The increase in volatility is a sign we are about to experience at the very least, a correction in the US dollar move.

I think yesterday’s rumours are giving us a wonderful opportunity to take short positions in the US dollar. The Fed is on hold until inflation reaches 2 percent. I know the market doesn’t want to believe that, but there is no sense second guessing what the FOMC writes out in black and white. The Federal Reserve Board is a government committee – above all else, they don’t want to make a mistake. Given all the worries about deflation and the potential for a 1937 style monetary policy error, the FOMC committee is going to err on being too easy, not the other way round. Up until now the speculators have had an easy ride assuming that the Fed will raise rates while everyone else was lowering them. It made the US dollar an easy one way bet. But the Fed has just told you it isn’t quite as one way as the market believes.

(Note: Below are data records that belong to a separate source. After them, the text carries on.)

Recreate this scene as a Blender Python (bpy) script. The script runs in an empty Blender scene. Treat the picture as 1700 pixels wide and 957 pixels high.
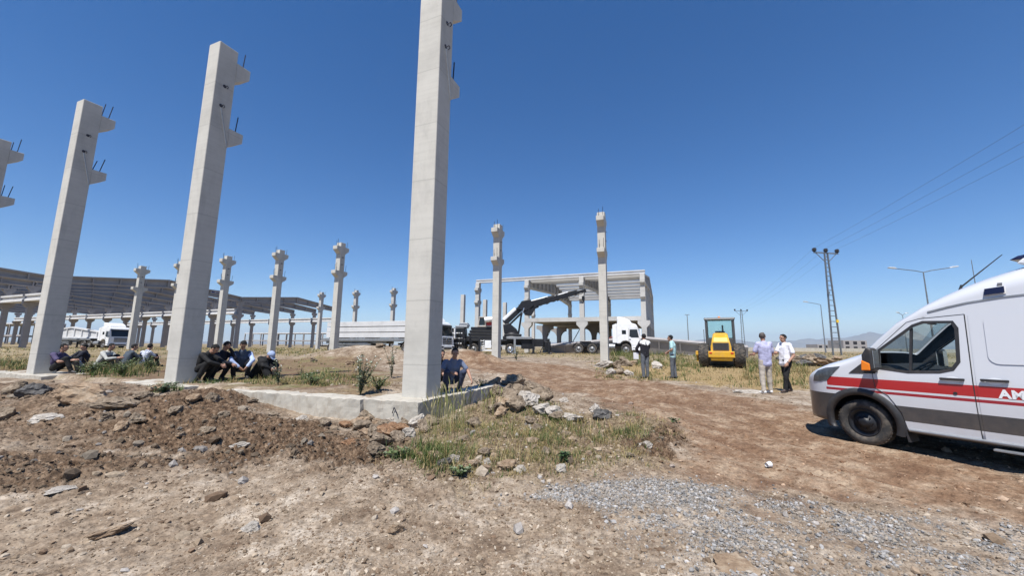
import bpy, bmesh, math, random
import numpy as np
from mathutils import Vector, Matrix, noise as mnoise

random.seed(7)
rng = np.random.default_rng(11)
SC = bpy.context.scene
COL = SC.collection
R = math.radians

# ------------------------------------------------------------------ camera
EYE = 1.5
FPX, PITCH, ROLL = 650.0, R(8.5), R(0.5)
cam_d = bpy.data.cameras.new('camera')
cam_d.sensor_width = 36.0
cam_d.lens = 36.0 * FPX / 1700.0
cam_d.clip_start = 0.05
cam_d.clip_end = 60000
cam = bpy.data.objects.new('camera', cam_d)
COL.objects.link(cam)
cam.matrix_world = Matrix.Translation((0, 0, EYE)) @ Matrix.Rotation(R(90) + PITCH, 4, 'X') @ Matrix.Rotation(ROLL, 4, 'Z')
SC.camera = cam

# ------------------------------------------------------------------ sky and sun
SUN_EL = R(61)
SUN_H = Vector((-0.375, -0.927, 0)).normalized()
SUN_DIR = Vector((SUN_H.x * math.cos(SUN_EL), SUN_H.y * math.cos(SUN_EL), math.sin(SUN_EL)))
w = bpy.data.worlds.new('World')
SC.world = w
w.use_nodes = True
nt = w.node_tree
nt.nodes.clear()
sky = nt.nodes.new('ShaderNodeTexSky')
sky.sky_type = 'NISHITA'
sky.sun_disc = False
sky.sun_elevation = SUN_EL
sky.sun_rotation = math.atan2(SUN_H.x, SUN_H.y)
sky.altitude = 1500
sky.air_density = 1.0
sky.dust_density = 0.2
sky.ozone_density = 2.0
hsv = nt.nodes.new('ShaderNodeHueSaturation')
hsv.inputs['Saturation'].default_value = 1.36
hsv.inputs['Hue'].default_value = 0.506
bg = nt.nodes.new('ShaderNodeBackground')
bg.inputs['Strength'].default_value = 0.10
wo = nt.nodes.new('ShaderNodeOutputWorld')
nt.links.new(sky.outputs[0], hsv.inputs['Color'])
nt.links.new(hsv.outputs[0], bg.inputs['Color'])
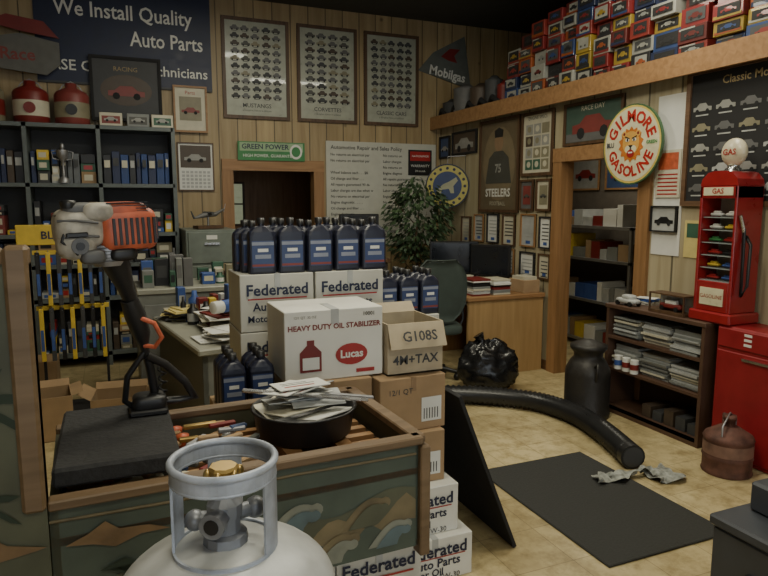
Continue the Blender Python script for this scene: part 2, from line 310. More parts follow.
b=B(); b.box(0,0,0,.48,.65,1.32,FC,.006)
for i in range(4): b.box(.02,-.015,.04+i*.32,.46,0,.34+i*.32,FC,.006); b.box(.17,-.03,.22+i*.32,.31,-.015,.24+i*.32,CHR); rect(b,.19,.27+i*.32,.29,.31+i*.32,-.017,WHT)
b.done('filing_cabinet',(.64,6.3,0))
b=B(); b.box(-.13,-.07,0,.13,.07,.03,DWD); b.tube([(0,0,.03),(0,0,.12)],.012,STL)
b.tube([(-.15,0,.1),(-.05,0,.13),(.08,0,.14),(.17,0,.19)],[.006,.025,.022,.008],cols[5]); b.tube([(.0,-.12,.15),(.01,.12,.15)],[.016,.016],DGR,6); b.tube([(-.14,0,.1),(-.17,0,.17)],[.012,.006],DGR); b.cyl((.165,0,.16),(.185,0,.24),.004,STL,6); b.done('model_airplane',(.88,6.5,1.325),15)
b=B(); b.box(0,0,.0,.5,.3,.03,MBLK)
for x in(.02,.46): b.box(x,.2,.0,x+.02,.22,1.35,MBLK)
b.box(-.1,.17,1.27,.5,.2,1.42,YEL,.005); b.text("BLADES",.08,(.2,.165,1.34),NVY,bold=.02)
for r in range(2):
    z=1.2-r*.42; b.box(0,.16,z,.5,.2,z+.03,YEL)
    for i in range(7):
        x=.02+i*.07; b.box(x,.1,z-.38,x+.03,.13,z+.02,[BLK,YEL,DGR][(i+r)%3],.003); rect(b,x+.004,z-.3,x+.026,z-.14,.098,BLU); b.tube([(x+.017,.18,z+.02),(x+.017,.12,z+.03),(x+.017,.1,z)],.003,STL,5)
b.done('wiper_blade_rack',(-.55,5.2,0))
def carton(name,w,d,h,loc,rz=0,mat=CARD,openb=False,label=None):
    b=B()
    if openb:
        t=.006; b.box(0,0,0,w,d,.006,mat)
        b.box(0,0,0,w,t,h,mat);b.box(0,d-t,0,w,d,h,mat);b.box(0,t,0,t,d-t,h,mat);b.box(w-t,t,0,w,d-t,h,mat)
        if openb==2: b.poly([(0,0,h),(w,0,h),(w,-.04,h-.1),(0,-.04,h-.1)],mat)
        if openb==1: b.poly([(0,0,h),(0,d,h),(-.08,d,h+.05),(-.08,0,h+.05)],mat); b.poly([(w,0,h),(w,d,h),(w+.07,d,h+.02),(w+.07,0,h+.02)],mat)
        else: b.poly([(0,0,h),(0,d,h),(.03,d,h-.09),(.03,0,h-.09)],mat); b.poly([(w,0,h),(w,d,h),(w+.012,d,h-.09),(w+.012,0,h-.09)],mat)
        b.poly([(0,d,h),(w,d,h),(w,d+.04,h+.04),(0,d+.04,h+.04)],mat)
        b.box(.03,.03,.006,w-.03,d-.03,h*.55,DGR)
    else:
        b.box(0,0,0,w,d,h,mat,.003); b.box(w*.46,-.0015,h-.06,w*.54,d*.5,h+.0015,CARD2 if mat is CARD else LGR)
    if label: label(b,w,h)
    return b.done(name,loc,rz)
def lab_fed(b,w,h):
    b.text("Federated",.075*w/.36,(w*.5,-.004,h*.72),NVY,bold=.025); rect(b,w*.1,h*.56,w*.9,h*.585,-.004,RED); b.text("Auto Parts",.055*w/.36,(w*.5,-.004,h*.43),NVY,bold=.02); b.text("Motor Oil",.045*w/.36,(w*.35,-.004,h*.22),NVY,bold=.02); b.text("SAE 5W-30",.035*w/.36,(w*.6,-.004,h*.08),NVY)
def lab_small(b,w,h):
    rect(b,w*.62,h*.15,w*.93,h*.6,-.004,WHT)
    for i in range(6): rect(b,w*.65+i*w*.042,h*.2,w*.665+i*w*.042,h*.4,-.006,DGR)
    b.text("12/1 QT",h*.14,(w*.3,-.004,h*.75),DGR)
carton('cardboard_box',.32,.3,.3,(-.62,4.62,0),6,openb=1); carton('cardboard_box',.36,.3,.22,(-.2,4.75,0),-6,openb=1); carton('cardboard_box',.32,.3,.33,(-.78,5.6,0))
# ------------------------------------------------------------ grey desk
DK=M('desk_enamel',(.2,.21,.19),.4); DT=M('desk_top',(.3,.3,.25),.4)
b=B(); b.box(0,0,.71,1.5,1.25,.75,DT,.008); b.box(.03,.03,.05,.06,1.2,.71,DK); b.box(1.44,.03,.05,1.47,1.2,.71,DK); b.box(.03,.03,.3,1.47,.05,.71,DK); b.box(.03,.05,.05,.45,1.2,.7,DK)
for x in(.06,1.4):
    for y in(.06,1.15): b.box(x,y,0,x+.04,y+.04,.06,MBLK)
b.done('office_desk',(.42,3.7,0),8)
random.seed(5)
def papers(name,loc,rz,n,w,d,cols_,spread=.06):
    b=B();z=0
    for i in range(n):
        a=random.uniform(-.5,.5);t=random.uniform(.001,.012); b.T=Matrix.Translation((random.uniform(-spread,spread),random.uniform(-spread,spread),0))@Matrix.Rotation(a,4,'Z')
        b.box(-w/2,-d/2,z,w/2,d/2,z+t,random.choice(cols_)); z+=t+.0003
    b.T=Matrix(); return b.done(name,loc,rz)
PY=M('pale_yellow',(.6,.5,.2),.6)
papers('paper_stack',(.72,4.3,.7505),10,20,.22,.28,[WHT,WHT,CRM,DRED,cols[1],PY],.1)
papers('paper_stack',(.48,4.76,.7505),10,12,.26,.2,[PY,CRM,PY,DGR],.06)
papers('paper_stack',(.60,3.96,.7505),0,12,.2,.22,[WHT,CRM,WHT,WHT],.07)
papers('paper_stack',(1.1,3.95,.7505),0,16,.25,.2,[WHT,CRM,DGR,BLU],.05)
b=B(); b.T=Matrix.Rotation(R(90),4,'Y'); b.lathe([(.0,-.17),(.035,-.17),(.04,-.165),(.04,.1),(.03,.11),(.0,.11)],WHT,seg=14); b.lathe([(.041,-.1),(.041,.0)],BLU,seg=14,caps=False); b.T=Matrix(); b.done('paper_roll',(.70,4.12,.935),30)
clutter('desk_supplies',(.45,4.52,.7505),.9,.33,41,8,.24,.95,[WHT,CRM,DRED,BLK,BLU,GRY,LGR,YEL])
b=B(); b.box(0,0,0,1.2,.6,.9,DK,.01); b.box(.0,-.02,.88,1.22,.62,.92,DT,.005); b.box(.05,-.01,.1,.55,0,.8,GRY,.005); b.box(.62,-.01,.1,1.1,0,.8,GRY,.005); b.done('work_counter',(.15,5.2,0))
clutter('shop_supplies',(.2,5.24,.9205),.42,.5,42,0,.32,.9,[DGR,BLK,GRY,BLU,cols[5],cols[5],cols[4]])
clutter('shop_supplies',(.66,5.3,.9205),.6,.4,43,0,.16,.8)
# reception counter
b=B(); b.box(0,0,0,1.05,.5,.98,M('counter_dark',(.035,.033,.03),.5),.01); b.box(-.02,-.02,.98,1.07,.52,1.02,DWX,.006); b.box(.03,-.012,.1,.5,0,.92,DGR,.01); b.box(.55,-.012,.1,1.02,0,.92,DGR,.01); b.done('reception_counter',(1.5,5.9,0))
def monitor(name,loc,rz,w=.46,h=.3):
    b=B(); b.box(-.11,-.08,0,.11,.08,.015,BLK,.005); b.box(-.025,0,.015,.025,.02,.15,BLK); b.box(-w/2,-.02,.1,w/2,.02,.1+h,BLK,.008); rect(b,-w/2+.02,.125,w/2-.02,.08+h,-.021,M('screen_glass',(.012,.014,.018),.12)); return b.done(name,loc,rz)
monitor('computer_monitor',(2.36,6.22,1.021),-5,.42,.34); monitor('computer_monitor',(3.22,5.75,.745),-25,.5,.34); monitor('computer_monitor',(3.45,5.42,.745),-55,.42,.32)
b=B(); b.box(0,0,0,.36,.3,.16,DGR,.02); b.box(.04,-.05,.03,.32,.02,.05,LGR); b.box(.05,.05,.16,.31,.25,.2,BLK,.01); b.box(.08,-.04,.05,.28,.1,.055,WHT); b.done('desktop_printer',(1.7,6.0,1.021))
clutter('counter_supplies',(2.12,5.9,1.0205),.4,.15,44,0,.14,.9,[BLK,DGR,WHT,CRM,LGR])
# right desk
LAM=wood('desk_laminate',(.42,.27,.12),(.34,.21,.09),'Z',.4)
b=B(); b.box(0,0,.7,.83,1.1,.74,OAK,.006); b.box(.01,.02,.0,.82,.045,.7,LAM); b.box(.01,1.04,0,.82,1.07,.7,OAKZ); b.box(.78,.045,.1,.8,1.04,.7,OAKZ); b.box(.35,.05,.05,.78,.5,.69,OAKZ); b.done('wooden_desk',(2.89,4.88,0))
random.seed(21)
b=B()
for j in range(2):
    z=0
    for i in range(9): t=random.uniform(.012,.022); b.box(j*.22+random.uniform(0,.01),random.uniform(0,.02),z,j*.22+.19,.24,z+t,random.choice([WHT,CRM,BLK,DRED,LGR,GRY]),.002); z+=t
b.done('magazine_stack',(2.96,4.93,.7405))
b=B(); b.box(0,0,0,.18,.24,.12,CARD,.003); b.box(.02,.02,.12,.16,.22,.15,CRM); b.done('file_box',(3.5,4.92,.7405))
clutter('desk_supplies',(2.93,5.25,.7405),.4,.2,45,0,.18,.9,[WHT,CRM,BLK,LGR])
# office chair
CH=M('chair_fabric',(.05,.068,.06),.9)
b=B()
for i in range(5):
    a=i*2*math.pi/5+.3; b.tube([(0,0,.12),(.2*math.cos(a),.2*math.sin(a),.075)],[.025,.018],BLK); b.ell((.2*math.cos(a),.2*math.sin(a),.032),.031,BLK,10,6)
b.cyl((0,0,.1),(0,0,.44),.025,BLK); b.rbox((0,0,.48),(.22,.22,.05),CH)
vs=[];n=9;mm=9
for side in(0,1):
    for j in range(mm):
        for i in range(n):
            u=i/(n-1)*2-1;v=j/(mm-1); wv=.23*(1-.45*abs(v*2-1)**3); vs.append((u*wv,.16+.06*side-.05*u*u+.08*v,.56+.54*v))
fs=[]
for side in(0,1):
    o=side*n*mm
    for j in range(mm-1):
        for i in range(n-1): q=(o+j*n+i,o+j*n+i+1,o+(j+1)*n+i+1,o+(j+1)*n+i); fs.append(q if side==0 else q[::-1])
rim=[i for i in range(n)]+[j*n+n-1 for j in range(1,mm)]+[(mm-1)*n+i for i in range(n-2,-1,-1)]+[j*n for j in range(mm-2,0,-1)]
for k in range(len(rim)): a=rim[k];c=rim[(k+1)%len(rim)]; fs.append((a,c,c+n*mm,a+n*mm))
b.add(vs,fs,CH,True); b.box(-.04,.15,.46,.04,.2,.7,BLK)
for sx in(-1,1): b.tube([(sx*.2,.05,.47),(sx*.24,.05,.55),(sx*.24,.03,.68)],.013,BLK); b.box(sx*.24-.025,-.12,.68,sx*.24+.025,.1,.71,BLK,.01)
b.done('office_chair',(2.62,5.0,0),165)
# ficus
random.seed(9)
b=B(); b.lathe([(.13,0),(.17,.02),(.19,.32),(.2,.34),(.17,.34),(.16,.3),(0,.3)],M('pot_terracotta',(.12,.07,.045),.7),seg=24)
TR=M('bark',(.12,.08,.05),.9); b.tube([(0,0,.3),(.03,0,.7),(-.02,.02,1.1),(.03,0,1.6)],[.025,.02,.016,.006],TR)
LF=[M('leaf_a',(.04,.075,.03),.5),M('leaf_b',(.065,.11,.05),.5),M('leaf_c',(.022,.048,.02),.5)]
for i in range(16):
    a=random.uniform(0,6.28);z=random.uniform(.9,1.5); e=Vector((.3*math.cos(a),.3*math.sin(a),z+random.uniform(0,.25))); b.tube([(0,0,z-.15),(e.x*.5,e.y*.5,z),tuple(e)],[.008,.005,.002],TR,5)
for i in range(2300):
    a=random.uniform(0,6.28);ph=math.acos(random.uniform(-1,1));rr=random.uniform(.25,1)**.5
    p=Vector((.38*rr*math.sin(ph)*math.cos(a),.38*rr*math.sin(ph)*math.sin(a),1.36+.5*rr*math.cos(ph)))
    if noise.noise(p*5)<-.12: continue
    dr=Vector((math.cos(a)+random.uniform(-.6,.6),math.sin(a)+random.uniform(-.6,.6),random.uniform(-1.3,-.1))).normalized(); sd=dr.cross(Vector((random.uniform(-1,1),random.uniform(-1,1),1))).normalized()*.017; l=.08
    b.add([p,p+dr*l*.45+sd,p+dr*l,p+dr*l*.45-sd],[(0,1,2,3)],random.choice(LF))
b.done('potted_ficus',(3.12,6.40,0))
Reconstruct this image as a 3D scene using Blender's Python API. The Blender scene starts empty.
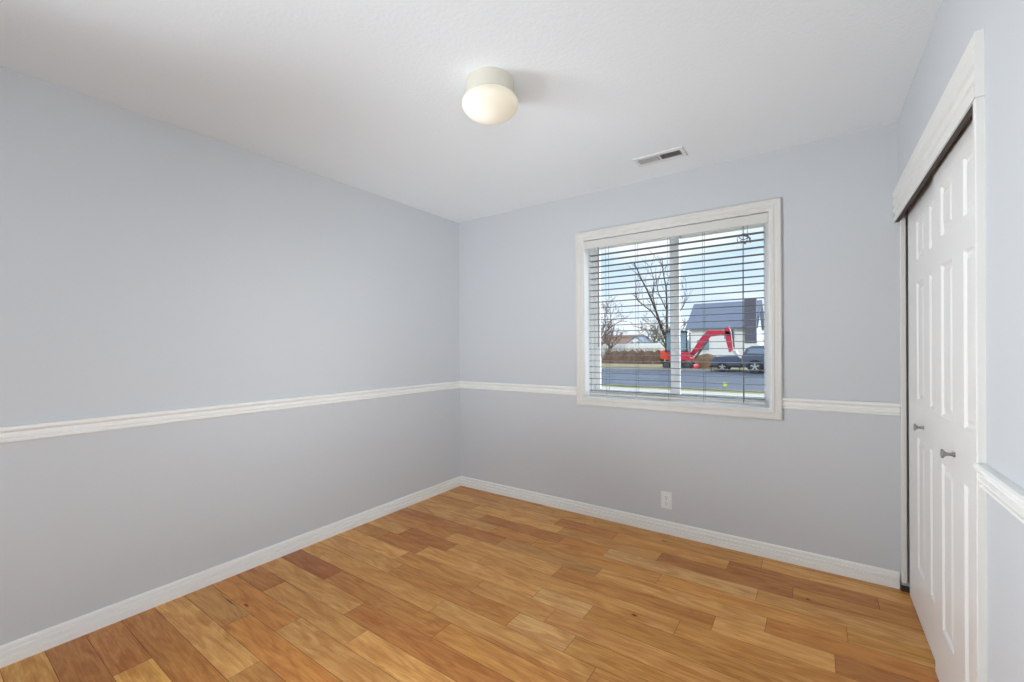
import bpy, bmesh, math, random
from mathutils import Vector, Matrix

random.seed(7)
S = bpy.context.scene
COL = S.collection
PI = math.pi

# ------------------------------------------------------------------ room size
W = 3.0674         # width of the room (x)
H = 2.44           # ceiling height
YF = -3.75         # wall behind the photographer
GZ = -0.35         # ground level outside

# ------------------------------------------------------------------ camera
cd = bpy.data.cameras.new('camera')
cam = bpy.data.objects.new('camera', cd)
COL.objects.link(cam)
S.camera = cam
cd.sensor_width = 36.0
cd.lens = 431.295 / 1024 * 36.0
cd.shift_y = 7.693 / 1024
cd.clip_start = 0.02
cd.clip_end = 2000
yaw, pitch, roll = 0.611787, -0.003079, -0.007676
F = Vector((-math.sin(yaw) * math.cos(pitch), math.cos(yaw) * math.cos(pitch), math.sin(pitch)))
R0 = Vector((math.cos(yaw), math.sin(yaw), 0))
U0 = R0.cross(F)
Rv = R0 * math.cos(roll) + U0 * math.sin(roll)
Uv = -R0 * math.sin(roll) + U0 * math.cos(roll)
M = Matrix((Rv, Uv, -F)).transposed().to_4x4()
M.translation = Vector((2.70788, -3.00994, 1.27820))
cam.matrix_world = M

# ------------------------------------------------------------------ exposure
S.view_settings.view_transform = 'Standard'
S.view_settings.look = 'None'
S.view_settings.gamma = 1
S.view_settings.exposure = 0.05
S.view_settings.use_curve_mapping = False

# ------------------------------------------------------------------ world: blue sky with soft clouds
wd = bpy.data.worlds.new('sky')
S.world = wd
wd.use_nodes = True
nt = wd.node_tree
nt.nodes.clear()
N = nt.nodes.new
tc = N('ShaderNodeTexCoord')
sep = N('ShaderNodeSeparateXYZ')
nt.links.new(tc.outputs['Generated'], sep.inputs[0])
ramp = N('ShaderNodeValToRGB')
ramp.color_ramp.elements[0].position = 0.0
ramp.color_ramp.elements[0].color = (0.74, 0.82, 0.93, 1)
ramp.color_ramp.elements[1].position = 0.34
ramp.color_ramp.elements[1].color = (0.30, 0.55, 0.84, 1)
e = ramp.color_ramp.elements.new(0.14)
e.color = (0.58, 0.73, 0.90, 1)
nt.links.new(sep.outputs['Z'], ramp.inputs[0])
mp = N('ShaderNodeMapping')
mp.inputs['Scale'].default_value = (1.6, 1.6, 5.0)
mp.inputs['Location'].default_value = (1.7, 0.4, 0.9)
nt.links.new(tc.outputs['Generated'], mp.inputs[0])
nz = N('ShaderNodeTexNoise')
nz.inputs['Scale'].default_value = 2.0
nz.inputs['Detail'].default_value = 6
nt.links.new(mp.outputs[0], nz.inputs['Vector'])
cr = N('ShaderNodeValToRGB')
cr.color_ramp.elements[0].position = 0.47
cr.color_ramp.elements[0].color = (0, 0, 0, 1)
cr.color_ramp.elements[1].position = 0.62
cr.color_ramp.elements[1].color = (1, 1, 1, 1)
nt.links.new(nz.outputs[0], cr.inputs[0])
mx = N('ShaderNodeMixRGB')
mx.inputs[2].default_value = (0.82, 0.86, 0.92, 1)
nt.links.new(cr.outputs[0], mx.inputs[0])
nt.links.new(ramp.outputs[0], mx.inputs[1])
bg = N('ShaderNodeBackground')
bg.inputs['Strength'].default_value = 1.25
nt.links.new(mx.outputs[0], bg.inputs[0])
wo = N('ShaderNodeOutputWorld')
nt.links.new(bg.outputs[0], wo.inputs[0])

# ------------------------------------------------------------------ lights


def light(name, kind, energy, loc, direction=None, color=(1, 1, 1), **kw):
    ld = bpy.data.lights.new(name, kind)
    ld.energy = energy
    ld.color = color
    for k, v in kw.items():
        setattr(ld, k, v)
    o = bpy.data.objects.new(name, ld)
    COL.objects.link(o)
    o.location = loc
    if direction is not None:
        o.rotation_euler = Vector(direction).to_track_quat('-Z', 'Y').to_euler()
    return o


FILL_TINT = (0.925, 1.0, 1.075)
light('sun', 'SUN', 1.7, (0, -10, 30), (0.45, 0.75, -0.62), (1.0, 0.96, 0.90), angle=0.01)
# added second sun with a wide angle, brightens the window opening from outside
light('added_sky_fill', 'SUN', 5.5, (0, 10, 30), (-0.50, -0.80, -0.36), (0.92, 0.97, 1.0), angle=1.1)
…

I am going to pick away at some US dollar shorts against the beaten up commodities currencies like Australia or Canada. If I am correct about the Fed being on hold indefinitely, it might even give a bid to the much maligned commodity sector.

Given the high degree of correlation between gold and the US dollar, it also make sense to take some long exposure to the precious yellow fella down here. One of my colleagues remarked that it felt like the market had forgotten that gold even exists. I agree. Even the bears barely take time out to make fun of it anymore. Bear markets often don’t end with some climatic puke, but in a boring state of general apathy. Maybe this is the best thing we could ask for…

Here is an idea for a precious metals long

If you are looking for different ways to play a potential precious metals bounce, I suggest maybe having a look at Silver Wheaton. SLW is a silver and gold streaming company that recently plugged our Bay Street dealer friends with a $800 million US dollar bought deal at $20.55 USD per share. The issue didn’t sell very well, and the syndicate puked out the position right before the FOMC meeting at $18.30 USD per share.

Although we have now bounced over a dollar from the clean up, I still think it is cheap. I am a big believer that the streaming companies are going to be best able to take advantage of the distressed nature of the precious metal equity market. I think SLW is worth a shot on the long side.